* START RAW DATA *
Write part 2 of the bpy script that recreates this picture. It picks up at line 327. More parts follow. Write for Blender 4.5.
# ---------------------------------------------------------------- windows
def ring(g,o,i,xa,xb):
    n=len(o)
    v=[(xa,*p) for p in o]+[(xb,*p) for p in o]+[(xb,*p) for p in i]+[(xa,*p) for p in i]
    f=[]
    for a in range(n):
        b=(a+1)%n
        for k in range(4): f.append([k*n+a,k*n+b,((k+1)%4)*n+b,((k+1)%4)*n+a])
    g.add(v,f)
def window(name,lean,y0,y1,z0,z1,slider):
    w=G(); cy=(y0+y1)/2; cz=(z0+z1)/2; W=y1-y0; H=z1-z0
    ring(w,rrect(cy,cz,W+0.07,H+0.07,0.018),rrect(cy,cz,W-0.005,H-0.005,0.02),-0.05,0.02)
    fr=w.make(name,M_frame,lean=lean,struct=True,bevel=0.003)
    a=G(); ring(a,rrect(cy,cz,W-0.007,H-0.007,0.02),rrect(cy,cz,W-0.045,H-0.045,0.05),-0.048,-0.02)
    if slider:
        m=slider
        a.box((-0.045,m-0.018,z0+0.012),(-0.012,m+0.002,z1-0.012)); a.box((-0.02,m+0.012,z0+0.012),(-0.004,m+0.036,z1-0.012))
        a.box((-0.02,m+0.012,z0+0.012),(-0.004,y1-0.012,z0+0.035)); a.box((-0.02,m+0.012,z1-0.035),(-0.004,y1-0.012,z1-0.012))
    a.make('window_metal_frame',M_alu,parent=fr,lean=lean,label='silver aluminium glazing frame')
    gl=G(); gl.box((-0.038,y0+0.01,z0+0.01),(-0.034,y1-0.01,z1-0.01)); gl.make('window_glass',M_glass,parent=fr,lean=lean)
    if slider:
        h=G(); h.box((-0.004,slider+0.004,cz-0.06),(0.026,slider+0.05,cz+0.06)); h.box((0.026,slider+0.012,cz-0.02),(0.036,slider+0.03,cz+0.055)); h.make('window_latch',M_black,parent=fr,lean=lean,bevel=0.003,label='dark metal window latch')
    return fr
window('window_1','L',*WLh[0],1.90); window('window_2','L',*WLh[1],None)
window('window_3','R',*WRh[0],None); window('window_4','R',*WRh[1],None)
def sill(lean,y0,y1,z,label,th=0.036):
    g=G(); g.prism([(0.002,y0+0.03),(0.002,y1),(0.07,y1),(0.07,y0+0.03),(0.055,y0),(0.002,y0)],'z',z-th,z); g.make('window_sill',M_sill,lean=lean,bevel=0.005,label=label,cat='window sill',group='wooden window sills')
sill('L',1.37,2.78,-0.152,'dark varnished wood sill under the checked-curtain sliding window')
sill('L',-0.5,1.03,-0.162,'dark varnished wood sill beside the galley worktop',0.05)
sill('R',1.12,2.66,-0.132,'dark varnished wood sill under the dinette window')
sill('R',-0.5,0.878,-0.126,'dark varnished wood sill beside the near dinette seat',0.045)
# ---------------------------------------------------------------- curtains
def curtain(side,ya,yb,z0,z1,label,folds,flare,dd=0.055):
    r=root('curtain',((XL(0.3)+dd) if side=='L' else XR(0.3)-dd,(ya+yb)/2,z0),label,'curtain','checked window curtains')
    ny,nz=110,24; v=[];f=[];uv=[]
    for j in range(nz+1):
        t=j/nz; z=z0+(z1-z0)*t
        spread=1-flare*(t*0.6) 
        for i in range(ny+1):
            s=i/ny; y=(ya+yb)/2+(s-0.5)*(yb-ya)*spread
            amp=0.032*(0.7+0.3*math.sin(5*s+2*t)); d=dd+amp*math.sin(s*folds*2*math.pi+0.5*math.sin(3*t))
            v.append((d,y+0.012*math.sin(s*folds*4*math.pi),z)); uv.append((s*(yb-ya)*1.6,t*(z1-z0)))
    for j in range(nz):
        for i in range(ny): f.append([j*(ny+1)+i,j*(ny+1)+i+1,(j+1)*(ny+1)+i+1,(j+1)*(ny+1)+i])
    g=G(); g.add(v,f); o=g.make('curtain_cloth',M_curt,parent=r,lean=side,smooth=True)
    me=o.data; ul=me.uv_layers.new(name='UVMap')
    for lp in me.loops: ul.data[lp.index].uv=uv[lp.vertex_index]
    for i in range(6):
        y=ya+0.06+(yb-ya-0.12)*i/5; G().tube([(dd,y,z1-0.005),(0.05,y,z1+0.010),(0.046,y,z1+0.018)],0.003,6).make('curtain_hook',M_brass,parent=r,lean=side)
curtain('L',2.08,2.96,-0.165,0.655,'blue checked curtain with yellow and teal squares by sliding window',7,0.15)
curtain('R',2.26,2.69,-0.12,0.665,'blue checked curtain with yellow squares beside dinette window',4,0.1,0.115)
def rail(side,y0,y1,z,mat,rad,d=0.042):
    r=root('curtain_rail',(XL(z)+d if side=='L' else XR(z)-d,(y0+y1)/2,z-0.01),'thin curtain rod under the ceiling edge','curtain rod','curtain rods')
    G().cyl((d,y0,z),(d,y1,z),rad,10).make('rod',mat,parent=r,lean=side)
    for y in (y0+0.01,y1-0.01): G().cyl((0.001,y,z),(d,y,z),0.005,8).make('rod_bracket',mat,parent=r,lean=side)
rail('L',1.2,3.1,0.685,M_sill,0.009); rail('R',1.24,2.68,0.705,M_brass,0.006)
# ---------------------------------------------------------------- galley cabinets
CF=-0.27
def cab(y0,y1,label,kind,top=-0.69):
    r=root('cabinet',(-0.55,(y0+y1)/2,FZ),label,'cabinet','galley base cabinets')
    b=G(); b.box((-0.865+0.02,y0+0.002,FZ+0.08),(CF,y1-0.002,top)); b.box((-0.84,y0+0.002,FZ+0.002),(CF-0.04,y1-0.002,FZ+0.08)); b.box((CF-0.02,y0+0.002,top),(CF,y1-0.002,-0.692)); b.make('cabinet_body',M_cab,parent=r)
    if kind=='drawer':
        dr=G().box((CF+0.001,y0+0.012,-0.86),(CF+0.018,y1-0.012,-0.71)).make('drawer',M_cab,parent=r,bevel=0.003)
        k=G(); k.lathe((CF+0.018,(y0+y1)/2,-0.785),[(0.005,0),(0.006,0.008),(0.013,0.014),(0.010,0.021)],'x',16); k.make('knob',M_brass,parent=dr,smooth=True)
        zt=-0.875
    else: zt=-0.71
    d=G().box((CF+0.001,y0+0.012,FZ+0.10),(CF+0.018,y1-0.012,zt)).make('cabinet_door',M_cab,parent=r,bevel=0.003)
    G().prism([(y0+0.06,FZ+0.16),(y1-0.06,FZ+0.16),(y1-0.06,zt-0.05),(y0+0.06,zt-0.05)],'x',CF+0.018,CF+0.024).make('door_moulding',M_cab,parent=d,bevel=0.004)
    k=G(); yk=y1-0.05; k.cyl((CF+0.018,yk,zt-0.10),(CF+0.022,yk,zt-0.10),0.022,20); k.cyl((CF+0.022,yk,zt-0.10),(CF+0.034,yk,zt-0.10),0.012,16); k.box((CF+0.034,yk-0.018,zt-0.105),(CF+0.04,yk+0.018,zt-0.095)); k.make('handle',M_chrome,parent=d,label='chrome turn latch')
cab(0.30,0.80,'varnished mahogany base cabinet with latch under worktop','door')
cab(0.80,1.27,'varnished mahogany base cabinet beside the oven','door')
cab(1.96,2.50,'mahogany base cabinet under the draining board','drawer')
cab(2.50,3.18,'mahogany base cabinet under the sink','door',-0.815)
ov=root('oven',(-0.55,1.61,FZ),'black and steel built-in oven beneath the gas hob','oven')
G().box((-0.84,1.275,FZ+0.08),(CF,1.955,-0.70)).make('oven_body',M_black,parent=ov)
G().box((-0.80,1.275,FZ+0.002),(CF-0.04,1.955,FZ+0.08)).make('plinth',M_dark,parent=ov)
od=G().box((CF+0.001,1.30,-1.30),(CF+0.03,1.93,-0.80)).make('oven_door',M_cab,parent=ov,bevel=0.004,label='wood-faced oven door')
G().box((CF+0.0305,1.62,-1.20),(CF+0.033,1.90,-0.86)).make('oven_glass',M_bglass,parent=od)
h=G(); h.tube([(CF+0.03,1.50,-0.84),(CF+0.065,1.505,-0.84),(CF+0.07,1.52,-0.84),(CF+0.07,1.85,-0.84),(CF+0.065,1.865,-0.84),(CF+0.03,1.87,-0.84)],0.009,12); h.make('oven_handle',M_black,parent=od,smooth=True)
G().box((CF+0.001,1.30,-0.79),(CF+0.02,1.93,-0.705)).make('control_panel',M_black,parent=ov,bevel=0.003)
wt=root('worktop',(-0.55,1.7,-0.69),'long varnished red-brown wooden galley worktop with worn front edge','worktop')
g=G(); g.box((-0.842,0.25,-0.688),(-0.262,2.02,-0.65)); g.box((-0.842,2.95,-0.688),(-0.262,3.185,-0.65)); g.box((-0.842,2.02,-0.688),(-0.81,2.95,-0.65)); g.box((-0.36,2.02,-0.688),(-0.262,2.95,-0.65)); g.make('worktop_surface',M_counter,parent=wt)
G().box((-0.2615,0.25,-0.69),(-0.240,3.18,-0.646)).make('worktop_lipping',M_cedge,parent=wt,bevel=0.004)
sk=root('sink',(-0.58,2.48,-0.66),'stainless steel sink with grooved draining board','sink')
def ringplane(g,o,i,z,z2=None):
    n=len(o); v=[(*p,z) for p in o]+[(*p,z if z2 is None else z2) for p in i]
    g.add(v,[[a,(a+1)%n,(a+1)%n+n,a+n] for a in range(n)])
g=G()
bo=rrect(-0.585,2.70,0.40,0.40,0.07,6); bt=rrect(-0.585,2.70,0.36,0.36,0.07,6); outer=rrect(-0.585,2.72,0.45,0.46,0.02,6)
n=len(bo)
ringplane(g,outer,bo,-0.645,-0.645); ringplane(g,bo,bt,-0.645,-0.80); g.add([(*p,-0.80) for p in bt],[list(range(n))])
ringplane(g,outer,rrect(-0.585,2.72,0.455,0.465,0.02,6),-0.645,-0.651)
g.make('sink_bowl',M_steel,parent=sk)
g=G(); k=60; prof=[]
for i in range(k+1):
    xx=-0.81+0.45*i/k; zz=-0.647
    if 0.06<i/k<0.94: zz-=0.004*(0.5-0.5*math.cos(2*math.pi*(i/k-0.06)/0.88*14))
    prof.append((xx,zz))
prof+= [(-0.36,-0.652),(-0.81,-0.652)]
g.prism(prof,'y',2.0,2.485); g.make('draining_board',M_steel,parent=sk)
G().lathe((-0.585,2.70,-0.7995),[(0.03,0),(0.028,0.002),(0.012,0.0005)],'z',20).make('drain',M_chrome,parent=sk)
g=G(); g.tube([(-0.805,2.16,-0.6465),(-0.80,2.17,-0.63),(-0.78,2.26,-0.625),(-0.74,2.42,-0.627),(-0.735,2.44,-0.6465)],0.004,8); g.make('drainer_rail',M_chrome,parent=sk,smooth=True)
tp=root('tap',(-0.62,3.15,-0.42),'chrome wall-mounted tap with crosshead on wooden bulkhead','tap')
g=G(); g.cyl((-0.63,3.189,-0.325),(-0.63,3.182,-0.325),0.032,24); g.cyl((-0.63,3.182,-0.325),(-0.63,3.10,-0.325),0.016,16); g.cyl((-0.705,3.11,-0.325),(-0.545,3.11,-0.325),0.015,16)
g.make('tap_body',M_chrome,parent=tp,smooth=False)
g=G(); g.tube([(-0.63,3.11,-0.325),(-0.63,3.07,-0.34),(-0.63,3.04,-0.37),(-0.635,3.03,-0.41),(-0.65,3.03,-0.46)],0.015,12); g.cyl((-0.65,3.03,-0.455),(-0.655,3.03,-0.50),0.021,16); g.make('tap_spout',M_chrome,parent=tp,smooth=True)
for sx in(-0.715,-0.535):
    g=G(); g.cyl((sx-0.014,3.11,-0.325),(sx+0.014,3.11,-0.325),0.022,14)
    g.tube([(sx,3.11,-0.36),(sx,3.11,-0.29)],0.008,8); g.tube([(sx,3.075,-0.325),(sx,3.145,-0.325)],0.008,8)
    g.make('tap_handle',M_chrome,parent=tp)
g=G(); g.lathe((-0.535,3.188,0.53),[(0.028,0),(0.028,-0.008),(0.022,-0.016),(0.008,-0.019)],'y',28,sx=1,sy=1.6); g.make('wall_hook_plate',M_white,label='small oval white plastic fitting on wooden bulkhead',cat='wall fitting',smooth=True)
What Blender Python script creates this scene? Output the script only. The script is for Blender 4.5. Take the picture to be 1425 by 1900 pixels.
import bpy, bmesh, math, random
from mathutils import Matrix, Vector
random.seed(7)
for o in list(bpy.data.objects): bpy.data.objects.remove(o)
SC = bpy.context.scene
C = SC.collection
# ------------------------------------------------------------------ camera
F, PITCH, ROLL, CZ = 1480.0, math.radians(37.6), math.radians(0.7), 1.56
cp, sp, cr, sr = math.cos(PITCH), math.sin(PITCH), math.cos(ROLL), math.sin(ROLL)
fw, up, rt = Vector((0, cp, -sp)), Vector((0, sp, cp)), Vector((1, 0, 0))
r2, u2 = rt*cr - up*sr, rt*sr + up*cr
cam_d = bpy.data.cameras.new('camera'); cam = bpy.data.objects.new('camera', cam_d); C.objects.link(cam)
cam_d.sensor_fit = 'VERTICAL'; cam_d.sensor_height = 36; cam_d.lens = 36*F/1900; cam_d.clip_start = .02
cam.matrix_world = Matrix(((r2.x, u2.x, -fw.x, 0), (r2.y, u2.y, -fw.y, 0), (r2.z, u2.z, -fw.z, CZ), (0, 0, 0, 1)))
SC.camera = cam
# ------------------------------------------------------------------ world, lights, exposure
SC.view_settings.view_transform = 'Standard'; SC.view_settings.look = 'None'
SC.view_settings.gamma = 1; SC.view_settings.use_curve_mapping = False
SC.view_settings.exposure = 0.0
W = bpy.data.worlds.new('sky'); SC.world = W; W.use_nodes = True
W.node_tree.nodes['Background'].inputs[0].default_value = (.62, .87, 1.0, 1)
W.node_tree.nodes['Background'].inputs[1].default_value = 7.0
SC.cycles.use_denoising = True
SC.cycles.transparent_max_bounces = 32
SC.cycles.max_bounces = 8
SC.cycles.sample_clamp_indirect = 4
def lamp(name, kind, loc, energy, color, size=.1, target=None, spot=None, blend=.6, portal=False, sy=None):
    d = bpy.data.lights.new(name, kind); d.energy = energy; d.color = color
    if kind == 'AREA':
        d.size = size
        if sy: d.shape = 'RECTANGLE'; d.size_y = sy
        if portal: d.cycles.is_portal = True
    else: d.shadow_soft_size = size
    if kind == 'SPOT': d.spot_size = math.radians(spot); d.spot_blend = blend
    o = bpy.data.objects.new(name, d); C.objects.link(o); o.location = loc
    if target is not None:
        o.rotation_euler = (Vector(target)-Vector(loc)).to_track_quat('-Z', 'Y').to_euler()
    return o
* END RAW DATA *
● **WORK REQUIRED**
Look for the word "this" and return every line where it occurs.

● **ANSWER BELOW**
Write part 2 of the bpy script that recreates this picture. It picks up at line 327. More parts follow. Write for Blender 4.5.
What Blender Python script creates this scene? Output the script only. The script is for Blender 4.5. Take the picture to be 1425 by 1900 pixels.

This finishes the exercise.